Online Book Discussion: Dr. Karen Thornber – Gender Justice and Contemporary Asian Literatures
Organizer: Dr. Paul J. D’Ambrosio
Discussants: Drs. Durba Mitra, Bruce Fulton and Hui Faye Xiao
April 23, 2025 8pm EDT
Virtual event held on Zoom: https://us06web.zoom.us/j/83317177585#success
About the Book
This casebook investigates how diverse writers from across East, South, and Southeast Asia and their diasporas have engaged with the struggle for gender justice. Each chapter analyzes works of literature originally written in Bengali, Chinese, English, Indonesian, Japanese, Khmer, Korean, Marathi, Thai, and Vietnamese.
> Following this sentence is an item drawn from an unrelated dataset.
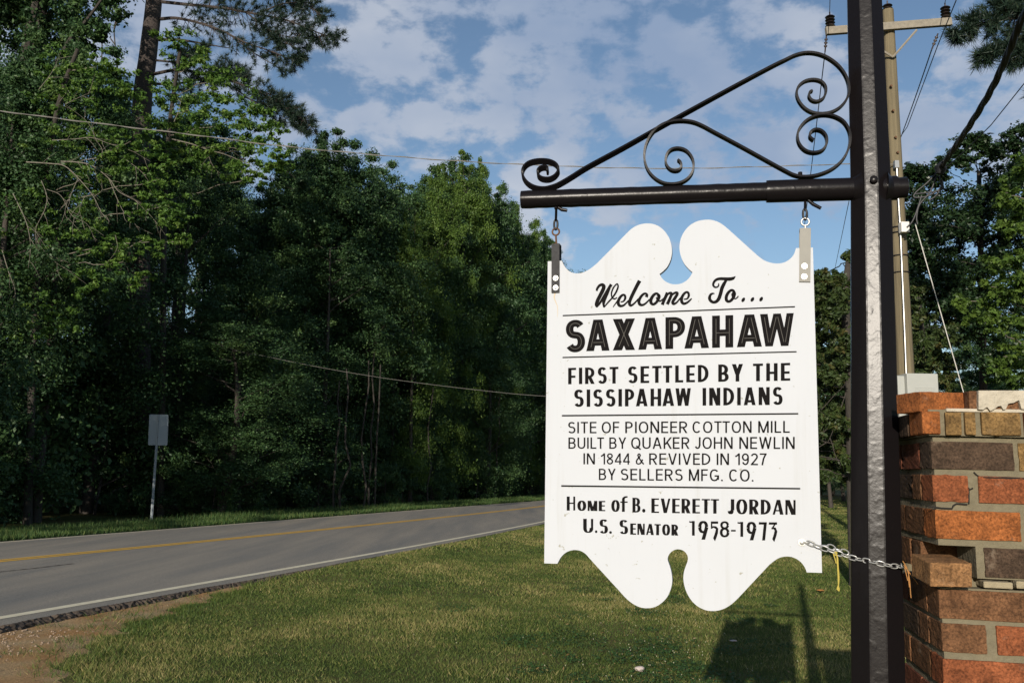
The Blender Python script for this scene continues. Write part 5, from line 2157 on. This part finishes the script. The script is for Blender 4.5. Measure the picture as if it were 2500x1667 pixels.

Aimed at both specialists and nonspecialists, Gender Justice and Contemporary Asian Literatures addresses such subjects as gender imparity in male-dominated professions; the lives of migrant sex workers and caregivers; the fight against reproductive, family, non-partner, and intimate partner violence; and norms of shame and silence surrounding violence against women. Informed by the author’s deep knowledge of literature, history, culture, law, and social conditions, this book will be a resource for instructors and students in gender studies, women’s studies, ethnic studies, Asian studies, Asian American studies, Asian diaspora studies, comparative literature, and world literature.
About the Author
Karen Laura Thornber is Harry Tuchman Levin Professor in Literature and professor of East Asian languages and civilizations at Harvard University. A cultural historian and scholar of literature and media, she has published numerous articles and books, including Empire of Texts in Motion: Chinese, Korean, and Taiwanese Transculturations of Japanese Literature (2009), Ecoambiguity: Environmental Crises and East Asian Literatures (2012), and Global Healing: Literature, Advocacy, Care (2020).